Aksi-aksi nyata seperti bakti sosial bersama antar kelompok berbeda, perayaan hari besar keagamaan yang inklusif, atau advokasi kebijakan yang melindungi kelompok minoritas, adalah bentuk amplifikasi pesan damai yang sangat efektif karena bersifat konkret dan kasat mata.

Ketiga, Ormas dapat memainkan peran edukasi publik tentang literasi digital dan berpikir kritis. Mengingat medan pertempuran narasi saat ini banyak terjadi di dunia maya, membekali masyarakat dengan kemampuan untuk memilah informasi, mengenali hoaks, dan tidak mudah terprovokasi oleh konten negatif adalah bagian penting dari upaya menangkal radikalisme dan intoleransi. Ormas kepemudaan, pendidikan, atau keagamaan memiliki posisi strategis untuk menjalankan program-program literasi digital ini hingga ke tingkat akar rumput.
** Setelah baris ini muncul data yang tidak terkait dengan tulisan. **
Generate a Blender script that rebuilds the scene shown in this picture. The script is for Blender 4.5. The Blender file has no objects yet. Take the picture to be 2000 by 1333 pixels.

Urgensi peran Ormas dalam mengamplifikasi pesan damai ini tidak bisa ditawar lagi. Membiarkan narasi kebencian dan perpecahan mendominasi ruang publik sama saja dengan membiarkan fondasi kebangsaan kita tergerus. Indonesia dibangun di atas keberagaman, dan merawat keberagaman itu membutuhkan kerja aktif dari seluruh komponen bangsa, terutama Ormas sebagai pilar masyarakat sipil. Kegagalan dalam memainkan peran ini dapat berakibat pada meningkatnya gesekan sosial, diskriminasi, bahkan potensi konflik kekerasan yang mengancam keutuhan NKRI.

Sebagai kesimpulan, Ormas di Indonesia mengemban tugas sejarah yang sangat penting di era ini. Lebih dari sekadar menjalankan fungsi tradisionalnya, Ormas kini dituntut untuk menjadi garda terdepan dalam mengamplifikasi suara kedamaian, toleransi, dan persatuan.

Dengan secara proaktif menyuarakan narasi positif, menyediakan platform bagi kaum moderat, dan mengedukasi publik, Ormas dapat memberdayakan silent majority untuk bersama-sama melawan arus intoleransi dan ekstremisme. Hanya dengan kerja kolektif dan kesadaran akan peran urgen inilah, Ormas dapat membantu memastikan bahwa Indonesia tetap menjadi rumah yang ramah dan damai bagi seluruh warganya, sesuai dengan semangat Bhinneka Tunggal Ika.